**What is being asked**. Reproduce the data that follows in its entirety, character for character.

[Records supplied start]

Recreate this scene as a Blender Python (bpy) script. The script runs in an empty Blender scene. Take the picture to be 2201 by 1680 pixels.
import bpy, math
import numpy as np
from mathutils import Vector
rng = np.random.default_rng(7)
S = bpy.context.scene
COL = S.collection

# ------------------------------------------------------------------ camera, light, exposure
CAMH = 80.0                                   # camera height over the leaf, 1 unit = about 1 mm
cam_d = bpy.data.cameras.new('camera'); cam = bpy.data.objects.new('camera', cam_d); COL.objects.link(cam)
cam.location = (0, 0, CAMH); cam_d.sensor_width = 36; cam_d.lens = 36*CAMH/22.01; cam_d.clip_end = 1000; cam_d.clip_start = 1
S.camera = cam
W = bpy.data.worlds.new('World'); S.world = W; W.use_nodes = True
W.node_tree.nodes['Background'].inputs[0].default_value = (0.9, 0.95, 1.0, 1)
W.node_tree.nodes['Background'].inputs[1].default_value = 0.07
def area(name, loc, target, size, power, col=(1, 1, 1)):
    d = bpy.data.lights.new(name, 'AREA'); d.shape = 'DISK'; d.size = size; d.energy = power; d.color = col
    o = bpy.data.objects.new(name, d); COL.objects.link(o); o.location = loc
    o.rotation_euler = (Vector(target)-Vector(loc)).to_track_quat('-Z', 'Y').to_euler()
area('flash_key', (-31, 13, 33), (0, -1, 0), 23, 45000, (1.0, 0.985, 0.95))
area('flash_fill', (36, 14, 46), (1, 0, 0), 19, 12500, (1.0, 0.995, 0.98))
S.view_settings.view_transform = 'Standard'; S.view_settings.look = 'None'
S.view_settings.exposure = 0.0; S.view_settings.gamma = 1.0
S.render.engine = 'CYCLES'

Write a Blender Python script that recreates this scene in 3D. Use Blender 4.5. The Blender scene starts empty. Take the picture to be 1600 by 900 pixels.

[Records supplied end]

**Answer for the task**.
Recreate this scene as a Blender Python (bpy) script. The script runs in an empty Blender scene. Take the picture to be 2201 by 1680 pixels.
import bpy, math
import numpy as np
from mathutils import Vector
rng = np.random.default_rng(7)
S = bpy.context.scene
COL = S.collection

# ------------------------------------------------------------------ camera, light, exposure
CAMH = 80.0                                   # camera height over the leaf, 1 unit = about 1 mm
cam_d = bpy.data.cameras.new('camera'); cam = bpy.data.objects.new('camera', cam_d); COL.objects.link(cam)
cam.location = (0, 0, CAMH); cam_d.sensor_width = 36; cam_d.lens = 36*CAMH/22.01; cam_d.clip_end = 1000; cam_d.clip_start = 1
S.camera = cam
W = bpy.data.worlds.new('World'); S.world = W; W.use_nodes = True
W.node_tree.nodes['Background'].inputs[0].default_value = (0.9, 0.95, 1.0, 1)
W.node_tree.nodes['Background'].inputs[1].default_value = 0.07
def area(name, loc, target, size, power, col=(1, 1, 1)):
    d = bpy.data.lights.new(name, 'AREA'); d.shape = 'DISK'; d.size = size; d.energy = power; d.color = col
    o = bpy.data.objects.new(name, d); COL.objects.link(o); o.location = loc
    o.rotation_euler = (Vector(target)-Vector(loc)).to_track_quat('-Z', 'Y').to_euler()
area('flash_key', (-31, 13, 33), (0, -1, 0), 23, 45000, (1.0, 0.985, 0.95))
area('flash_fill', (36, 14, 46), (1, 0, 0), 19, 12500, (1.0, 0.995, 0.98))
S.view_settings.view_transform = 'Standard'; S.view_settings.look = 'None'
S.view_settings.exposure = 0.0; S.view_settings.gamma = 1.0
S.render.engine = 'CYCLES'

Write a Blender Python script that recreates this scene in 3D. Use Blender 4.5. The Blender scene starts empty. Take the picture to be 1600 by 900 pixels.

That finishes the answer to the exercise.